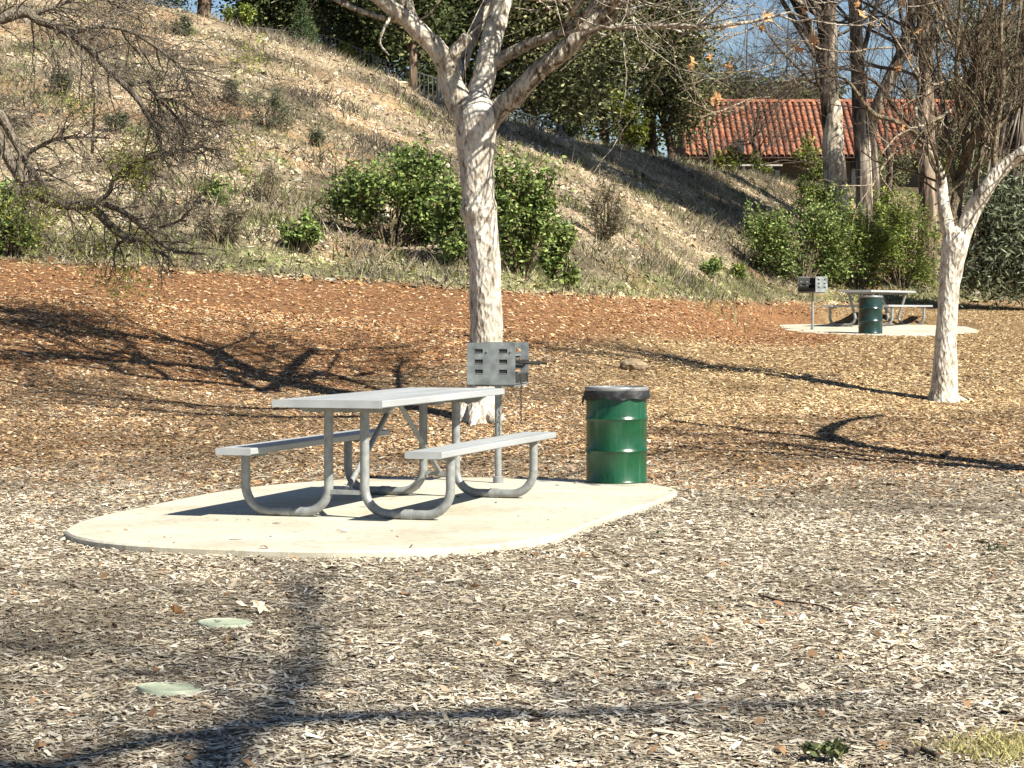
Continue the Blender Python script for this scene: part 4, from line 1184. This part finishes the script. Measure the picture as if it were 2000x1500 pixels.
for k in range(int(BW / .4)):
    M = Matrix.Translation(bl((e0.x + k * .4, YB + RUN, EZ + RISE - .05))) @ Matrix.Rotation(-math.pi / 2, 4, 'Z') @ Matrix.Scale(1.35, 4)
    if k < 22:
        cm = MB().add([M @ Vector(v) for v in TV], TF).build('ridge_tile', M_TILE, roof, True)
    else: cap.add([M @ Vector(v) for v in TV], TF)
cap.build('ridge_tile_row', M_TILE, roof, True, 'stuff')
ch = P(1447, 285, YB - .0)
mb = MB(); zc = EZ - .25
mb.box(bl((ch.x - .15, YB + .02, zc)), bl((ch.x + .15, YB + .32, EZ + .58))); mb.box(bl((ch.x - .19, YB - .02, EZ + .583)), bl((ch.x + .19, YB + .36, EZ + .64)))
mb.build('vent_stack', M_DARK, bld)
# pale rail in front of it
ra, rb = P(1420, 322, 80), P(1528, 325, 80)
rl = empty('wooden_rail', (ra.x, 80, ra.z - .75), 'pale horizontal wooden rail in front of the tile roof building', 'rail')
MB().box((0, -.04, .71), (rb.x - ra.x, .04, .77)).build('rail', M_WOOD, rl)
for f in (.3, .8): MB().box(((rb.x - ra.x) * f - .05, -.05, -.6), ((rb.x - ra.x) * f + .05, .05, .709)).build('post', M_DARK, rl)

# ------------------------------------------------------------------ fence on the crest
fpx = [(492, 52), (560, 60), (620, 66), (660, 76), (720, 103), (785, 131), (850, 152), (920, 180), (1000, 212), (1050, 230), (1095, 247)]
ftop = catmull([(*P(x, y + 1, 57.6), 0) for x, y in fpx], 6)[:, :3]
fo = Vector(ftop[0]); fen = empty('picket_fence', fo, 'thin grey metal picket fence running down the shaded crest', 'fence')
MB().tube([Vector(p) - fo for p in ftop], .017, 6).build('top_rail', M_FENCE, fen, True)
MB().tube([Vector(p) - fo - Vector((0, 0, .62)) for p in ftop], .013, 6).build('bottom_rail', M_FENCE, fen, True)
pk = MB().box((-.012, -.012, -.68), (.012, .012, 0)).mesh('picket', M_FENCE)
seg = np.linalg.norm(np.diff(ftop, axis=0), axis=1); cum = np.concatenate([[0], np.cumsum(seg)])
for d in np.arange(.05, cum[-1], .115):
    p = [np.interp(d, cum, ftop[:, k]) for k in range(3)]
    o = link('picket', pk, fen); o.location = Vector(p) - fo
for d in np.arange(0, cum[-1] + .01, cum[-1] / 5):
    p = Vector([np.interp(d, cum, ftop[:, k]) for k in range(3)])
    MB().box((p.x - fo.x - .03, p.y - fo.y - .03, -1.3 + p.z - fo.z), (p.x - fo.x + .03, p.y - fo.y + .03, p.z - fo.z + .03)).build('post', M_FENCE, fen)

# ------------------------------------------------------------------ bushes and shrubs
GREEN = [((.155, .22, .055), 4), ((.235, .305, .085), 3), ((.06, .10, .026), 3), ((.34, .40, .14), 1.8), ((.28, .22, .10), .5)]
OLIVE = [((0.165, 0.22, 0.0396), 4), ((0.2475, 0.2915, 0.055), 3), ((0.0715, 0.099, 0.022), 2.5), ((0.341, 0.33, 0.0825), 1.2)]
GREY = [((.12, .135, .08), 4), ((.17, .18, .115), 3), ((.08, .085, .05), 3), ((.22, .20, .14), 1)]
BRUSH = [((.20, .165, .115), 4), ((.13, .105, .075), 4), ((.10, .11, .05), 2), ((.28, .235, .16), 1)]
DK = [((0.065, 0.0845, 0.0312), 4), ((0.104, 0.1235, 0.0468), 3), ((0.0364, 0.0468, 0.0182), 3), ((0.208, 0.2145, 0.091), 1.2)]
DOL = [((0.15, 0.1562, 0.0688), 4), ((0.225, 0.225, 0.1063), 3), ((0.0688, 0.0725, 0.0325), 3), ((0.375, 0.35, 0.1875), 1.4)]
EUC = [((0.1485, 0.1688, 0.1013), 4), ((0.216, 0.2362, 0.1485), 3), ((0.081, 0.0945, 0.054), 3), ((0.297, 0.3105, 0.216), 0.8)]
YGREEN = [((0.26, 0.273, 0.039), 3), ((0.169, 0.195, 0.0325), 4), ((0.078, 0.0975, 0.0195), 3)]
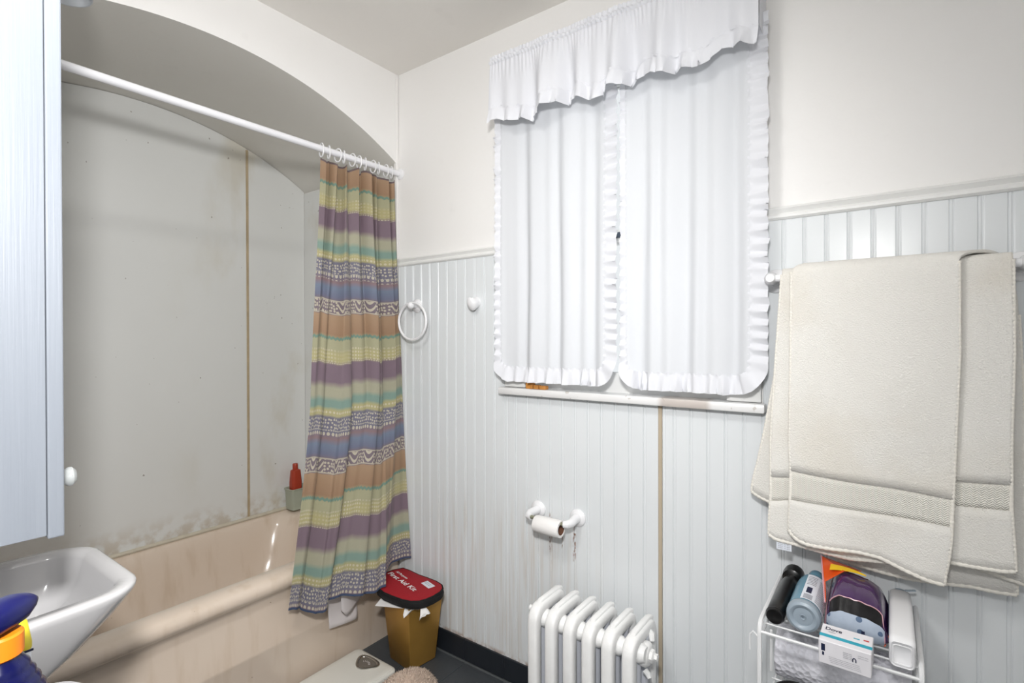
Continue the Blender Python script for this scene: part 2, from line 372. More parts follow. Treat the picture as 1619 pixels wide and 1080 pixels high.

^^^^^^^^^^^^^^^^

◆ **Task requirements**: Working from the lines above, reproduce the material exactly and exclude its pictures.

◆ **Answer for this exercise**:
Continue the Blender Python script for this scene: part 4, from line 1184. This part finishes the script. Measure the picture as if it were 2000x1500 pixels.
for k in range(int(BW / .4)):
    M = Matrix.Translation(bl((e0.x + k * .4, YB + RUN, EZ + RISE - .05))) @ Matrix.Rotation(-math.pi / 2, 4, 'Z') @ Matrix.Scale(1.35, 4)
    if k < 22:
        cm = MB().add([M @ Vector(v) for v in TV], TF).build('ridge_tile', M_TILE, roof, True)
    else: cap.add([M @ Vector(v) for v in TV], TF)
cap.build('ridge_tile_row', M_TILE, roof, True, 'stuff')
ch = P(1447, 285, YB - .0)
mb = MB(); zc = EZ - .25
mb.box(bl((ch.x - .15, YB + .02, zc)), bl((ch.x + .15, YB + .32, EZ + .58))); mb.box(bl((ch.x - .19, YB - .02, EZ + .583)), bl((ch.x + .19, YB + .36, EZ + .64)))
mb.build('vent_stack', M_DARK, bld)
# pale rail in front of it
ra, rb = P(1420, 322, 80), P(1528, 325, 80)
rl = empty('wooden_rail', (ra.x, 80, ra.z - .75), 'pale horizontal wooden rail in front of the tile roof building', 'rail')
MB().box((0, -.04, .71), (rb.x - ra.x, .04, .77)).build('rail', M_WOOD, rl)
for f in (.3, .8): MB().box(((rb.x - ra.x) * f - .05, -.05, -.6), ((rb.x - ra.x) * f + .05, .05, .709)).build('post', M_DARK, rl)

# ------------------------------------------------------------------ fence on the crest
fpx = [(492, 52), (560, 60), (620, 66), (660, 76), (720, 103), (785, 131), (850, 152), (920, 180), (1000, 212), (1050, 230), (1095, 247)]
ftop = catmull([(*P(x, y + 1, 57.6), 0) for x, y in fpx], 6)[:, :3]
fo = Vector(ftop[0]); fen = empty('picket_fence', fo, 'thin grey metal picket fence running down the shaded crest', 'fence')
MB().tube([Vector(p) - fo for p in ftop], .017, 6).build('top_rail', M_FENCE, fen, True)
MB().tube([Vector(p) - fo - Vector((0, 0, .62)) for p in ftop], .013, 6).build('bottom_rail', M_FENCE, fen, True)
pk = MB().box((-.012, -.012, -.68), (.012, .012, 0)).mesh('picket', M_FENCE)
seg = np.linalg.norm(np.diff(ftop, axis=0), axis=1); cum = np.concatenate([[0], np.cumsum(seg)])
for d in np.arange(.05, cum[-1], .115):
    p = [np.interp(d, cum, ftop[:, k]) for k in range(3)]
    o = link('picket', pk, fen); o.location = Vector(p) - fo
for d in np.arange(0, cum[-1] + .01, cum[-1] / 5):
    p = Vector([np.interp(d, cum, ftop[:, k]) for k in range(3)])
    MB().box((p.x - fo.x - .03, p.y - fo.y - .03, -1.3 + p.z - fo.z), (p.x - fo.x + .03, p.y - fo.y + .03, p.z - fo.z + .03)).build('post', M_FENCE, fen)

# ------------------------------------------------------------------ bushes and shrubs
GREEN = [((.155, .22, .055), 4), ((.235, .305, .085), 3), ((.06, .10, .026), 3), ((.34, .40, .14), 1.8), ((.28, .22, .10), .5)]
OLIVE = [((0.165, 0.22, 0.0396), 4), ((0.2475, 0.2915, 0.055), 3), ((0.0715, 0.099, 0.022), 2.5), ((0.341, 0.33, 0.0825), 1.2)]
GREY = [((.12, .135, .08), 4), ((.17, .18, .115), 3), ((.08, .085, .05), 3), ((.22, .20, .14), 1)]
BRUSH = [((.20, .165, .115), 4), ((.13, .105, .075), 4), ((.10, .11, .05), 2), ((.28, .235, .16), 1)]
DK = [((0.065, 0.0845, 0.0312), 4), ((0.104, 0.1235, 0.0468), 3), ((0.0364, 0.0468, 0.0182), 3), ((0.208, 0.2145, 0.091), 1.2)]
DOL = [((0.15, 0.1562, 0.0688), 4), ((0.225, 0.225, 0.1063), 3), ((0.0688, 0.0725, 0.0325), 3), ((0.375, 0.35, 0.1875), 1.4)]
EUC = [((0.1485, 0.1688, 0.1013), 4), ((0.216, 0.2362, 0.1485), 3), ((0.081, 0.0945, 0.054), 3), ((0.297, 0.3105, 0.216), 0.8)]
YGREEN = [((0.26, 0.273, 0.039), 3), ((0.169, 0.195, 0.0325), 4), ((0.078, 0.0975, 0.0195), 3)]
Continue the Blender Python script for this scene: part 2, from line 372. More parts follow. Treat the picture as 1619 pixels wide and 1080 pixels high.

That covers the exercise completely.